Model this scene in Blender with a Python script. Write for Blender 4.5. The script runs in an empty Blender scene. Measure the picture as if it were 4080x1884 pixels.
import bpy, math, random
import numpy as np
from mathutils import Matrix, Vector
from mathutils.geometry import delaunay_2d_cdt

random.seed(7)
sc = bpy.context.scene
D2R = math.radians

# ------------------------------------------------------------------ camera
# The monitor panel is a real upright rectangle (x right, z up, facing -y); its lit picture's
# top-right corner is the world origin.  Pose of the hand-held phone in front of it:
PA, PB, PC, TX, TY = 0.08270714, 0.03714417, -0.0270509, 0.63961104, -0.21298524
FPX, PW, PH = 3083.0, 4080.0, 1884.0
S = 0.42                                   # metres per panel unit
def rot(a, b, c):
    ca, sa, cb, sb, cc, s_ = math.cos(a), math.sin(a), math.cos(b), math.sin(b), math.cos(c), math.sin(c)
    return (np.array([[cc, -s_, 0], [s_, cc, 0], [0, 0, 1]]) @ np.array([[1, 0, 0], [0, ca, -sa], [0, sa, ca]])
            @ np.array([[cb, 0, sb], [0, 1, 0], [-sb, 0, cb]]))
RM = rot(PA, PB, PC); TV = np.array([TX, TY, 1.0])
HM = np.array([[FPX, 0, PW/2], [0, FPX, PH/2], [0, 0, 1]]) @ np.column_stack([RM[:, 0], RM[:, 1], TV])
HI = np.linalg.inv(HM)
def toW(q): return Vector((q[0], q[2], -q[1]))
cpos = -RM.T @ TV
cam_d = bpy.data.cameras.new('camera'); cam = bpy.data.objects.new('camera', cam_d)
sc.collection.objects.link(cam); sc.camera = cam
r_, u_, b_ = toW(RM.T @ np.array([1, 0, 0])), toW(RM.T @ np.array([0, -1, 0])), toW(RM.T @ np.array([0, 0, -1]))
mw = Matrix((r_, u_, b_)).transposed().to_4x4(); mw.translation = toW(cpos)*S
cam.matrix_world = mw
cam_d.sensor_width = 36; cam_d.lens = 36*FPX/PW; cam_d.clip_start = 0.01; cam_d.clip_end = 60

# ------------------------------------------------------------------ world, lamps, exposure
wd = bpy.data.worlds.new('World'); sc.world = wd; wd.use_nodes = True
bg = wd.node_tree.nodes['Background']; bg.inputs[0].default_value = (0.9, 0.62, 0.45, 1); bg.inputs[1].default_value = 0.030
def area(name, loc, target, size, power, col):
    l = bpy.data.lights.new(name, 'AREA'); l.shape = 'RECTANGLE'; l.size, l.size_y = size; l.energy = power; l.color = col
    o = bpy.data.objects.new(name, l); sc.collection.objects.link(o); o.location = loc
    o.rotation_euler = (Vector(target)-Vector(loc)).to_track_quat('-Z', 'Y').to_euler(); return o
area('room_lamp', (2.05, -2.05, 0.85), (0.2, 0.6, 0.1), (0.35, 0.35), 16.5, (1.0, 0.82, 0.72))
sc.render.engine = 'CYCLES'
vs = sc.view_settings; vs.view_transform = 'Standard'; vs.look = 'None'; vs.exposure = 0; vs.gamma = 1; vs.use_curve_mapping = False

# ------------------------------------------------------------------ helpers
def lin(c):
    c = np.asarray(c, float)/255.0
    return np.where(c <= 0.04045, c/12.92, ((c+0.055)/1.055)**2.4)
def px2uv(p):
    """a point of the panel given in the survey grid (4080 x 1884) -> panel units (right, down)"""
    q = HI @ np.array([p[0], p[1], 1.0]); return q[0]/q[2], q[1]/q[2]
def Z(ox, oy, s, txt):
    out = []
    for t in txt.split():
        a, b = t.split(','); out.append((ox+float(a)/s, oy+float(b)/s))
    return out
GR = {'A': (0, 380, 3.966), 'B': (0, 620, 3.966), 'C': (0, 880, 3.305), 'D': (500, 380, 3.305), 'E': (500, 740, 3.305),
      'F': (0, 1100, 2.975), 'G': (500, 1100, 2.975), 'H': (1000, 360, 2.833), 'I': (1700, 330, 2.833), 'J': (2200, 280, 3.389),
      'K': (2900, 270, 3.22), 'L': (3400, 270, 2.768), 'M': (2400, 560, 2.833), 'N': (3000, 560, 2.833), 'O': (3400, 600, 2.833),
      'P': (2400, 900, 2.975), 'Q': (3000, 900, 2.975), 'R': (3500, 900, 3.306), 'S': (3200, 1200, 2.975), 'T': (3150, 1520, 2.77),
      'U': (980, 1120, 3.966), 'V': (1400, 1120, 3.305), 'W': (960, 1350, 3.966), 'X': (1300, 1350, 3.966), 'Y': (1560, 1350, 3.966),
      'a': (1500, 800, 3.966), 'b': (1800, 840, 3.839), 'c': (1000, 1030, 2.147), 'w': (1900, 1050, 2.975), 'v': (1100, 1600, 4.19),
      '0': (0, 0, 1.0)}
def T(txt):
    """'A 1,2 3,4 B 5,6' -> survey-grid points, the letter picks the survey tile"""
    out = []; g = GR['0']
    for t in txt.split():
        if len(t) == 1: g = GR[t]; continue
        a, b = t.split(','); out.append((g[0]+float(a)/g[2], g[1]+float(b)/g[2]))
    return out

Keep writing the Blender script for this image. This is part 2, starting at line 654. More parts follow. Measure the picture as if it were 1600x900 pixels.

===============

> **WORK TO DO**
Which lines in the data above contain "picture"? Show each one.

> **OUTPUT OF THE TASK**
Model this scene in Blender with a Python script. Write for Blender 4.5. The script runs in an empty Blender scene. Measure the picture as if it were 4080x1884 pixels.
# The monitor panel is a real upright rectangle (x right, z up, facing -y); its lit picture's
Keep writing the Blender script for this image. This is part 2, starting at line 654. More parts follow. Measure the picture as if it were 1600x900 pixels.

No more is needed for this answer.